Au-delà d’un certain seuil d’écœurement du jeune consultant désireux pourtant de respecter les règles mais tenu de travailler sans aucun accès officiel, on entre dans le jeu du trafic des mot de passe de bases Oracle (ceux de défaut de l’installation, jamais changés), de serveurs ouverts à tous les vents, de comptes oubliés de prestataires disparus depuis le siècle dernier, de proxys officieux ; tout ceci par fichiers Excel entiers, transmis de prestataire à prestataire, recensant des accès que le support même serait incapable de donner. (Le cas est certes extrême mais réel.)
Dans les cas où les consultants ont pris en main des pans entiers du service, toute une activité peut donc se dérouler à l’insu du client[1], et dans la plus pure tradition orale. Trois ans et deux générations de consultants plus tard, le système explose lors d’une crise de routine, et la vérité éclate : « On a toujours fait comme ça. » Et cette fois, on a cassé quelque chose.
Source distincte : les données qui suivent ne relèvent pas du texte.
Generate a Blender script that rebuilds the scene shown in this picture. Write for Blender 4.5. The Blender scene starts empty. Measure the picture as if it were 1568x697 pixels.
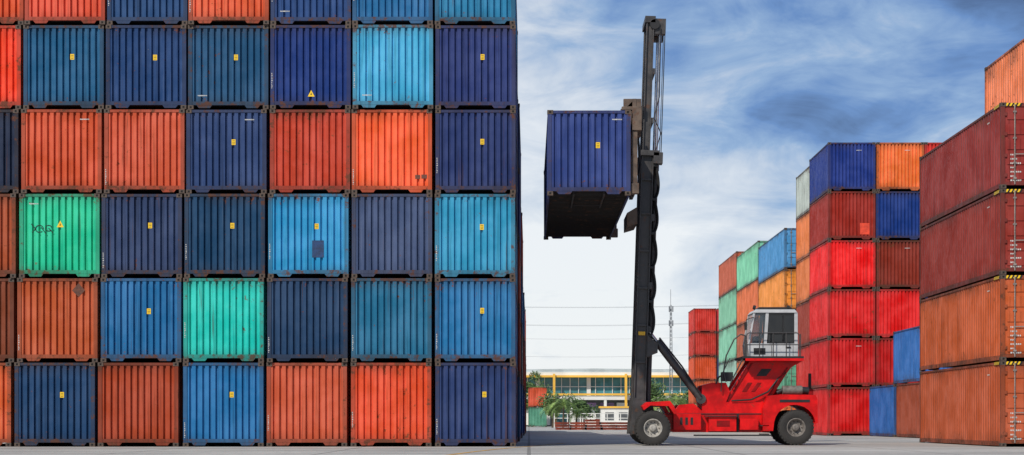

Partie 1 : Angoisse existentielle
Partie 2 : Plein plein de chefs
Partie 3 : Le portable
Partie 4 : Le consultant-migrant
Partie 5 : Se battre pour bosser
Partie 6 : Les joies de l’accès à distance
Partie 7 : Un expert, sisi !
Partie 8 : Imputer, oui, mais sur quoi ?

Note

[1] La leçon à tirer est pour moi claire : toute sécurisation doit aller de pair avec une réactivité exemplaire des gens chargés de donner des accès. Car même intellectuellement convaincu du bien fondé d’accès limités et contrôlés, personne ne tolère longtemps un obstacle qui lui interdit de faire son travail - prestataire ou pas prestataire. Et une administration des droits défaillante se retrouve vite de fait contournée.